### Given instruction
Return each line containing the string "from".

### Raw data
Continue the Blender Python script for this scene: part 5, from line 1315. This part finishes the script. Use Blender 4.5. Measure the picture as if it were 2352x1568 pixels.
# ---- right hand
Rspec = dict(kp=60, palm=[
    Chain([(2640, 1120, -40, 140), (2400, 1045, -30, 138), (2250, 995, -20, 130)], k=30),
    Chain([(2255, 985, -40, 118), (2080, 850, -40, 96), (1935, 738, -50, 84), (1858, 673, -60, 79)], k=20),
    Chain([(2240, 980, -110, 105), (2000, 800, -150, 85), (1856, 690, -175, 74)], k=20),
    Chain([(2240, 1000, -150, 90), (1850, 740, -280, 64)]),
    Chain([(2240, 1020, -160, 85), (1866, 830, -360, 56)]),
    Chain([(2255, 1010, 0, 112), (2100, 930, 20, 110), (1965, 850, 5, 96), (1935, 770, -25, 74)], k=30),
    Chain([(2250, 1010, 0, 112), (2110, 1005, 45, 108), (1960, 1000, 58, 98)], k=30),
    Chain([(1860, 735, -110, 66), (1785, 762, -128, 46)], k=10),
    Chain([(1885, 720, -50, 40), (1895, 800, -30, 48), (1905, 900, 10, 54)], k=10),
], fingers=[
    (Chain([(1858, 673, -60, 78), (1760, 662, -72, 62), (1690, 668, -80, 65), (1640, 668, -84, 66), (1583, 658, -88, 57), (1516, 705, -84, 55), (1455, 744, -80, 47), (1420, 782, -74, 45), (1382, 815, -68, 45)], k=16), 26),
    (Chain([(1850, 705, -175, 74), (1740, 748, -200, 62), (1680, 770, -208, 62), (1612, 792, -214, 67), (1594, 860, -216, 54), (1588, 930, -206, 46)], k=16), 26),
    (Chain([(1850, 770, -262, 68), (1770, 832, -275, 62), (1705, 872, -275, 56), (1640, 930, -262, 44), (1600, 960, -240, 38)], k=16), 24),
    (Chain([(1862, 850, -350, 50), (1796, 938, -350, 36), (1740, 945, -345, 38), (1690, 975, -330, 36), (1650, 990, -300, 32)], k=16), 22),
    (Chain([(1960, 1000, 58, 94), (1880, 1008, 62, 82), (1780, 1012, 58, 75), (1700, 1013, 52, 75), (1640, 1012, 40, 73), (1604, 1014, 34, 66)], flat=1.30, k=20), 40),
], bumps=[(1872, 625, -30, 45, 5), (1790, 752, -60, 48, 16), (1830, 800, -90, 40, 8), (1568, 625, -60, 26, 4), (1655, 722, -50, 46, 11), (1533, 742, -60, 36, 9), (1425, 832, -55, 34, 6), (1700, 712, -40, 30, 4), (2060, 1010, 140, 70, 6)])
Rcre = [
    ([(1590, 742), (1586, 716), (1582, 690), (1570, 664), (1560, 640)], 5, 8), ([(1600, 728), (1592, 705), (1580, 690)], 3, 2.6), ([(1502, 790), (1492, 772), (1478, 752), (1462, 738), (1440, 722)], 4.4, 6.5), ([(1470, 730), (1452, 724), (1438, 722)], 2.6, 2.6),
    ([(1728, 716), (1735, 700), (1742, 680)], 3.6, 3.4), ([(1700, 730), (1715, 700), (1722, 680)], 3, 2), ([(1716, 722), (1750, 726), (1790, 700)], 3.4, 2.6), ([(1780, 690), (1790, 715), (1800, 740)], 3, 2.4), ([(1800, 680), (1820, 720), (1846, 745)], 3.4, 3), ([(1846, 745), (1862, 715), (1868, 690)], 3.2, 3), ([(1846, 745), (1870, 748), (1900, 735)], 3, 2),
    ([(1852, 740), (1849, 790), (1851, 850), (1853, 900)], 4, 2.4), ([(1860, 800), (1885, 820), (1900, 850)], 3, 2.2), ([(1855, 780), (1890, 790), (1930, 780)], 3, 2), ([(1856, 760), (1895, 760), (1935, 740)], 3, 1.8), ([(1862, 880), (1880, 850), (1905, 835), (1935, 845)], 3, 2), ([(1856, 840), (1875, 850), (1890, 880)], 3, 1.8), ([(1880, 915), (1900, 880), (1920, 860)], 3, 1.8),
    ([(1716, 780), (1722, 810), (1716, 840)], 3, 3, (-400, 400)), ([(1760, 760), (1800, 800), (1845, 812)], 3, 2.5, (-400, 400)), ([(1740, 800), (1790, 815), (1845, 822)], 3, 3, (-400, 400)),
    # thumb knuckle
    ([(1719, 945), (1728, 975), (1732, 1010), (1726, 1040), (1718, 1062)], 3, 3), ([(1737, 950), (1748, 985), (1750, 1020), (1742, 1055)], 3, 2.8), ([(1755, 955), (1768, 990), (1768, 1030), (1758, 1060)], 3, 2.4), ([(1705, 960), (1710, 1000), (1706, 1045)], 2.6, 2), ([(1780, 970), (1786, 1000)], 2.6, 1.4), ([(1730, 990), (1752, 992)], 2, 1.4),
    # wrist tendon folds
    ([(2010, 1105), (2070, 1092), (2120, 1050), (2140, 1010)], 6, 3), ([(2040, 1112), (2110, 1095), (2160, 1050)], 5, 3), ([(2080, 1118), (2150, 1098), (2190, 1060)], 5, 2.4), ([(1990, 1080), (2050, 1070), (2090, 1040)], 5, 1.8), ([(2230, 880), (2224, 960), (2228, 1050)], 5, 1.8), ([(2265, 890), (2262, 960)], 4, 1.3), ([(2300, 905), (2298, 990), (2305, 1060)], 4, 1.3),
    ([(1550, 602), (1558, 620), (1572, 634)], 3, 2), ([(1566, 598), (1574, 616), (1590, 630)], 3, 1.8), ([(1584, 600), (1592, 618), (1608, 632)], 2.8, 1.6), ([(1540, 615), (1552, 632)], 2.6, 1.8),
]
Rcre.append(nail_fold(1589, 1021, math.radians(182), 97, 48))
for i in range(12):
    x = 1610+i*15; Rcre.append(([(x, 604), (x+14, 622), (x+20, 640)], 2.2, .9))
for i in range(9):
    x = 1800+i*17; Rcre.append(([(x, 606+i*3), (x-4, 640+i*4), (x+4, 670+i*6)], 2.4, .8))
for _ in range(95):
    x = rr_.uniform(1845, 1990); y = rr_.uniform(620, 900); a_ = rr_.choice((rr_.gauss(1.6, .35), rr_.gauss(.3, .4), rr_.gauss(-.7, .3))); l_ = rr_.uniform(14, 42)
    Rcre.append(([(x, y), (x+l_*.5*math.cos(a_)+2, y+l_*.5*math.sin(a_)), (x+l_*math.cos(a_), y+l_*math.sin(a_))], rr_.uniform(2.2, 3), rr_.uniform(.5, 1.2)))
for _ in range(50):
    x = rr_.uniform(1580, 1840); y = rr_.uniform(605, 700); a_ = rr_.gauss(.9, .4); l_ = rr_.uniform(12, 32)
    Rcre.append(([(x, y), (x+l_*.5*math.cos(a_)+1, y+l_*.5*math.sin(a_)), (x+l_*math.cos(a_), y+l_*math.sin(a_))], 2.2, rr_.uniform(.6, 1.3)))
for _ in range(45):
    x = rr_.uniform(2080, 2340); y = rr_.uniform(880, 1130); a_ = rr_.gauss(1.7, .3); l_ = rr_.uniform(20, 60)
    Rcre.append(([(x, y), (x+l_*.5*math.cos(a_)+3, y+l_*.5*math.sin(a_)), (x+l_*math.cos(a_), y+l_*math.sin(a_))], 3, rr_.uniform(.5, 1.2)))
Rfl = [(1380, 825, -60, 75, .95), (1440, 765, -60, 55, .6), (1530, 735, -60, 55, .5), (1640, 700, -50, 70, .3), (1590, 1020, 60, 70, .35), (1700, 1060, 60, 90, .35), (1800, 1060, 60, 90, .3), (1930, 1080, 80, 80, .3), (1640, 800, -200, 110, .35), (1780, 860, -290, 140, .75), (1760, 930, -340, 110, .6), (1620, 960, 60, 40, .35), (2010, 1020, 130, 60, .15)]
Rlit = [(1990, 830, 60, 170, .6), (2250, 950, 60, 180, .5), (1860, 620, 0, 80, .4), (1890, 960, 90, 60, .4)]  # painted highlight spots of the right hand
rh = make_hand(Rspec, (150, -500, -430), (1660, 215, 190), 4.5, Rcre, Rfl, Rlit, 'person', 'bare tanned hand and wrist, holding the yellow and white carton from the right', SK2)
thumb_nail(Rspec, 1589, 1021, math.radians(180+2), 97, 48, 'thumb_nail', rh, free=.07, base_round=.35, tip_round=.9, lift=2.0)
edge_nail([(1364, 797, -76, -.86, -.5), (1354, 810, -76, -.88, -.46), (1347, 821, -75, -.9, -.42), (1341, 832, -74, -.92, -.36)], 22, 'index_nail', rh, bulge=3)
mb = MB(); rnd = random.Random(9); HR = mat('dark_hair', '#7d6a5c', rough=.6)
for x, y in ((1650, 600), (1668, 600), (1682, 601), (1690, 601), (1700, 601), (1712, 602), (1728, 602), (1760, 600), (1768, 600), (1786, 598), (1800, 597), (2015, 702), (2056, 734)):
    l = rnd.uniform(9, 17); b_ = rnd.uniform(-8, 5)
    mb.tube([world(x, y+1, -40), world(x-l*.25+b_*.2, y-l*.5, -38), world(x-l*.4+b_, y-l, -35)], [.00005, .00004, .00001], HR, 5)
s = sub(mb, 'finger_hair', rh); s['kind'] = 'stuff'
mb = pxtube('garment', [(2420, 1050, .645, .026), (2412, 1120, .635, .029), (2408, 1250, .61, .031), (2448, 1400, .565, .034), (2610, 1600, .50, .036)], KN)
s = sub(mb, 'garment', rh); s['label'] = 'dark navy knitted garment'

### Output of the exercise
Continue the Blender Python script for this scene: part 5, from line 1315. This part finishes the script. Use Blender 4.5. Measure the picture as if it were 2352x1568 pixels.
rh = make_hand(Rspec, (150, -500, -430), (1660, 215, 190), 4.5, Rcre, Rfl, Rlit, 'person', 'bare tanned hand and wrist, holding the yellow and white carton from the right', SK2)